Updated: Oct 13, 2021

Nature Art is a fantastic opportunity for children to play creatively and have a hands-on experience with natural products. Here we look at why this kind of art is beneficial and how to encourage it.


Process over product art

The benefits of artwork like creativity, imagination, and exploration come from the PROCESS of art rather than the final product. Crafts that are designed by adults and produced in ‘production lines’ by children, simply sticking or painting in set ways, limit children’s creativity. In addition, these cookie cutter crafts communicate to children that their ideas and methods are not as good or acceptable as adult-directed activities.


The mistake we often make is in instrumentalising art, or the arts, seeing it as a means to an

end rather than an end in itself. The final products of children’s art are not as valuable as the process of creating that art. So-called “process art” is where children can choose what, when and how to create and helps to increase children’s self-motivation and independence. Central figure of the Reggio Emilia approach, Malaguzzi (1993) suggested that creativity becomes more visible when adults are more attentive to the cognitive processes of children rather than the results they produce, and this is the philosophy underlying process art.


Benefits of nature art

Nature art, that is making artistic creations from items found in nature including leaves,

sticks, bark, pebbles and so on, is a great example of process art. In this kind of art, it is impossible for adults to direct children to make creations that are all the same because found items are not all the same so each creation is unique.

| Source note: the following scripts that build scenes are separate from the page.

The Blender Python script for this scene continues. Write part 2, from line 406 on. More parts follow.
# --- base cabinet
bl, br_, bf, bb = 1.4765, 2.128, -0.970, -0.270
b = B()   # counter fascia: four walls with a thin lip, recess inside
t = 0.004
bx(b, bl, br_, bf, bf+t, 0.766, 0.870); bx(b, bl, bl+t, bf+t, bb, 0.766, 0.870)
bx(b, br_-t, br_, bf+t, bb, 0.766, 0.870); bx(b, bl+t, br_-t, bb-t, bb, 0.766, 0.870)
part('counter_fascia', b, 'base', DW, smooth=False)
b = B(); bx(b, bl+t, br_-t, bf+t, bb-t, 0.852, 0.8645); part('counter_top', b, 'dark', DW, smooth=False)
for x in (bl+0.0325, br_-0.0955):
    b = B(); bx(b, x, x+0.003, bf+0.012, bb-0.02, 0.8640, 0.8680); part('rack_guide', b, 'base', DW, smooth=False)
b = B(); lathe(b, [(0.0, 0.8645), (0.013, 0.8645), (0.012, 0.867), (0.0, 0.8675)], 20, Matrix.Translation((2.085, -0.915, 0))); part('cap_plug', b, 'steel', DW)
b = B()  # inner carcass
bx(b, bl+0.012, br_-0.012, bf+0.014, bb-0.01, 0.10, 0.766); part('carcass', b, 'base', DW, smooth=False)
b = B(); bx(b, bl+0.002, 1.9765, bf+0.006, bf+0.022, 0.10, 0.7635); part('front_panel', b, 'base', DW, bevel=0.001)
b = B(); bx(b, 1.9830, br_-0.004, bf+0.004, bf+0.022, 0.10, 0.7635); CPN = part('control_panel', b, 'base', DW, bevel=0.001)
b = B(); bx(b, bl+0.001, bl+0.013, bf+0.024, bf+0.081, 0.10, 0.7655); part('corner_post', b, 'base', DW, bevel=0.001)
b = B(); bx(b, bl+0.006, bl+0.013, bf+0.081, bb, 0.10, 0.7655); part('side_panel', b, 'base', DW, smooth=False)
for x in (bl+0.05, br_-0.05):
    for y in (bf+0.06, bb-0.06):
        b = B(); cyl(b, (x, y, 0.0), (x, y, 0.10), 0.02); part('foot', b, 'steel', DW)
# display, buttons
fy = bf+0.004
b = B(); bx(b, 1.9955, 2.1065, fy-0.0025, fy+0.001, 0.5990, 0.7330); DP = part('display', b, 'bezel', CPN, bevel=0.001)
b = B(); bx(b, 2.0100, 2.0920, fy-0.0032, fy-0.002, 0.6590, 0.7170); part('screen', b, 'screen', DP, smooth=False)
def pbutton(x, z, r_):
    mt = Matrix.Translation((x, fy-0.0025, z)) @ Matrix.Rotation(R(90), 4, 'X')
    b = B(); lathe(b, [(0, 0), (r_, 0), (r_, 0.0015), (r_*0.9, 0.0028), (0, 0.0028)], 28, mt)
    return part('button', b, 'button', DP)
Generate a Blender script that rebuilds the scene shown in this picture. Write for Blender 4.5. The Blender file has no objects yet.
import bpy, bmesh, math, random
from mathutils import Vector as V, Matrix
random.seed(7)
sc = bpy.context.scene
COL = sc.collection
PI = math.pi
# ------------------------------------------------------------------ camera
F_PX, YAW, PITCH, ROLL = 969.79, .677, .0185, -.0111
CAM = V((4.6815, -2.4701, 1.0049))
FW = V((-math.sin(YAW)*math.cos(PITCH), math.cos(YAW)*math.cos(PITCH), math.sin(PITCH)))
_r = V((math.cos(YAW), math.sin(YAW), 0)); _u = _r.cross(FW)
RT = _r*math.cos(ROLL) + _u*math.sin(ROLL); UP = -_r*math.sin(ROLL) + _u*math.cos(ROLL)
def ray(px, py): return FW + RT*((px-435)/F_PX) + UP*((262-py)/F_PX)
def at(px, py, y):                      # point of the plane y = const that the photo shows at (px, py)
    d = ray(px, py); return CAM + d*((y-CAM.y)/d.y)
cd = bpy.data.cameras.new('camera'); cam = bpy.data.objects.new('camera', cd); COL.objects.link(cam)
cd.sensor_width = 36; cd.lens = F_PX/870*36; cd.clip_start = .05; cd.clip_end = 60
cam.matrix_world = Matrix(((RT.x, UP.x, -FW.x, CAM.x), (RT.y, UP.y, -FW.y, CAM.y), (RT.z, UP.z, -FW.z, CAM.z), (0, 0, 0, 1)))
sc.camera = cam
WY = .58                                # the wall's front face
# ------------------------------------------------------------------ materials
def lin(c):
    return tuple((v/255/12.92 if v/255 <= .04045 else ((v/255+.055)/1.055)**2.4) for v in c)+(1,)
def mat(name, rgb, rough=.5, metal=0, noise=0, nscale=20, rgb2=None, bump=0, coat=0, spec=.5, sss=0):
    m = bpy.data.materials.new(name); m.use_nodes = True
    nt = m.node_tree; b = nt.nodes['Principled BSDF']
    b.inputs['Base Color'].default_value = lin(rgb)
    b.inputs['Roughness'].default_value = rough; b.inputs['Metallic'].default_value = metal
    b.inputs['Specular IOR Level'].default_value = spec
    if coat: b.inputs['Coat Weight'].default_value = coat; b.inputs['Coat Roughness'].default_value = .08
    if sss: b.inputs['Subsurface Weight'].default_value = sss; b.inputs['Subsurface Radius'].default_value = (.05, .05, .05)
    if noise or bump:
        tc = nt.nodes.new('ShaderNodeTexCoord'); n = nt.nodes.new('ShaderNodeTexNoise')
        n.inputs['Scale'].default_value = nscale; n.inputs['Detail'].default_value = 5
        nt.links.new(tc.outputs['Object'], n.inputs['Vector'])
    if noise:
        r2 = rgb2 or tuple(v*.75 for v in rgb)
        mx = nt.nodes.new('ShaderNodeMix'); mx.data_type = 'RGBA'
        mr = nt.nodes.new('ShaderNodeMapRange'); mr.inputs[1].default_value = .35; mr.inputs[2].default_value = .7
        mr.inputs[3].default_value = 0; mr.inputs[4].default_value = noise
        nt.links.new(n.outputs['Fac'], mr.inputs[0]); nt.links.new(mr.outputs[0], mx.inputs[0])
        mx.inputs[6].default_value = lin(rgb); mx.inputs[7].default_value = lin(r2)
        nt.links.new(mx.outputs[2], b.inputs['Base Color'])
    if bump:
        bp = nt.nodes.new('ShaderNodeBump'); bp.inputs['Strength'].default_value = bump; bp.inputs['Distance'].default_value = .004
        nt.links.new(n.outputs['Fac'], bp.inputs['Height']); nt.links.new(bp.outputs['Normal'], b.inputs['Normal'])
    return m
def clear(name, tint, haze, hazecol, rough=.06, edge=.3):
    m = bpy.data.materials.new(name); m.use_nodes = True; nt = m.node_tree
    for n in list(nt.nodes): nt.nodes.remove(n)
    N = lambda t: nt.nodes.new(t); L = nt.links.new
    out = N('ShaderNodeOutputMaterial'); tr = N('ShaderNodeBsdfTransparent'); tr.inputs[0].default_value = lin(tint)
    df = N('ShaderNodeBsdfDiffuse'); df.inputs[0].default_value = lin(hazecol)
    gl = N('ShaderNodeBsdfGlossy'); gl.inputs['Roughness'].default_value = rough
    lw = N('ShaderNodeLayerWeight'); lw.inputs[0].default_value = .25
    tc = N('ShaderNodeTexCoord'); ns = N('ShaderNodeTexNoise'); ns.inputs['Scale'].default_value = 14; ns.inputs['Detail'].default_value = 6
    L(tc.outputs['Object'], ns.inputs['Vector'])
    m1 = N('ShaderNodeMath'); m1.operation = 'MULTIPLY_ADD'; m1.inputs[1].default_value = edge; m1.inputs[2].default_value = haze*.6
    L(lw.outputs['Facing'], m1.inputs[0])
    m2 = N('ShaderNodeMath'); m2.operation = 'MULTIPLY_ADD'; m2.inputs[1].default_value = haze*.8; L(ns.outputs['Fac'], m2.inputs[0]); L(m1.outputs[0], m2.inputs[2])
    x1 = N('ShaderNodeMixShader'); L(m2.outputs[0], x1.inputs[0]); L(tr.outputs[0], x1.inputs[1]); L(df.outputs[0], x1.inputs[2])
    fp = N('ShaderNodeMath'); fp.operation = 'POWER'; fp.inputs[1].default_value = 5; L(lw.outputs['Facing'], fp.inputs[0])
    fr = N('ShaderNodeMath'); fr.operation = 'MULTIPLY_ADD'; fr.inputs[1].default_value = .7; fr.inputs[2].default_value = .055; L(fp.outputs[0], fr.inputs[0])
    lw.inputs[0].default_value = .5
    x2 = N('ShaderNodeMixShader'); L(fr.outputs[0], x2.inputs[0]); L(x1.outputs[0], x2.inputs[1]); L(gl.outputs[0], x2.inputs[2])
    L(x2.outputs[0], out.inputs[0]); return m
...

This hands-on, tactile activity helps children to learn from sensory experience and build a connection to nature. This helps to increase their understanding of the world and respect for the environment, which may in turn lead to greener, more eco-conscious decisions throughout life. The activity is green, sustainable and environmentally friendly in and of itself because it doesn’t use up resources but instead uses what is already available and puts the resources back at the end.

Aside from creativity, nature art also helps children to hone their fine motor skills, using small muscles to arrange and rearrange items, developing the muscles and grip needed later for writing. Mathematical skills like an awareness of shape, space and measure are part and parcel of nature process art and making patterns helps lay the foundations for recognising patterns in numbers.



How to encourage Nature art

Adults can encourage children to take part in Nature art activities by being sure not to direct or instruct children in what to create but instead encourage them to have a think for themselves, have a go, or have a try.


Resources are ideally found rather than picked and can include a whole host of different items. It’s best if they can be used where they are found rather than removed, but if they are removed then they should be replaced after use in so far as is possible.


In undertaking nature art, as a form of process art, it’s important to allow children enough

time to engage with the activity. Many children, used to the break-neck pace of modern life, may initially find it difficult to concentrate on the activity and may flit back and forth, this is fine! In fact, given time most children will create, edit, recreate and revise their own artwork.

Recording Nature art is a little different from simply adding a painting to a child’s scrapbook or learning journey, but it’s important to remember that we are looking to document the process rather than the product so observations of the child at work, quotes from the child about their creation and photographs all serve this purpose.